When I was in Middle School, I remember a comment that would elicit an immediate and challenging look from our history teacher – “this is boring” or “I’m bored”. Her response was as swift as it was incisive, “Well, Mr. So-and-So, I usually find people who find things boring to be pretty boring themselves.” Ugh! a retort delivered with surgical precision. Needless to say, students quickly learned to keep comments about being “bored” to themselves. It was actually an important lesson and one that I never forgot.
In conventional usage, boredom is an emotional and occasionally psychological state experienced when an individual is left without anything in particular to do, or is listless and dissatisfied from a lack of occupation or excitement. We all experience being bored from time to time, but for some it can become a “way of life” or their “go-to” excuse for a failure to exert and take responsibility for the required effort.
How could anyone be “bored” in today’s digital universe?! There is a deep and disturbing paradox in the information age our children inhabit. Human beings, and especially our children, were never intended to be bombarded by the amount of information they are subjected to today – benefits of the digital revolution notwithstanding! Our problem as humans is not that we don’t have enough information, but rather that we have too much sometimes.
Just look at the scrolling news feeds and incessant commentary we adults are exposed to. Each day, our kids are also exposed to far more information than they can possibly use. Child development experts, Gordon Neufeld and Gabor Maté, believe that the epidemic of attention problems plaguing many of today’s children parallels the barrage of information they are being subjected to. Their research has shown that it causes concentration problems, memory problems, retrieval problems, and distraction problems because the attentional systems of children cannot develop properly while dealing with a constant onslaught of incoming information.

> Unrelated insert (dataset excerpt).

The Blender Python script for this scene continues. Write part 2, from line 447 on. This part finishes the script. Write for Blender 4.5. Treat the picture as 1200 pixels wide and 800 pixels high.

Our own experience and self-knowledge should show us that we need time away from stimulation to integrate the information we receive. Constant exposure diminishes rather than enhances our capacity to absorb and we can actually feel it physically in our bodies. If we can experience this “supersaturation” as adults, how much greater is the risk of too much information and stimulation for our children?
When my children were little, they were always encouraged to share their feelings, fears, and triumphs at home and around the dinner table. One thing we always discouraged, however, was the use of the word “bored” or “boring”. As a parent and a teacher, the use of that expression always struck me as a bit of a cop-out. Not everything we experience in school or in life is going to be a “3D thrill ride” and there is actually no replacement for good old-fashioned hard work and task adherence to break through the “boredom barrier”.
One of the most significant signs of a lack of creativity in our children is the plague of boredom. When there is a lack of outflow in a child’s system (i.e., a lack of interest, curiosity, initiative, aspirations, goals) the resulting hole can seem dull and tedious. While some think that more stimulation is required when this happens, it is seldom the case.
If boredom is a sign of emptiness, then let’s all work to fill the void in the lives of our kids with time “to be” – and not merely with more empty sizzle.
Maybe all it will take is for kids to take the off-ramp from the information super highway to never be “bored” again!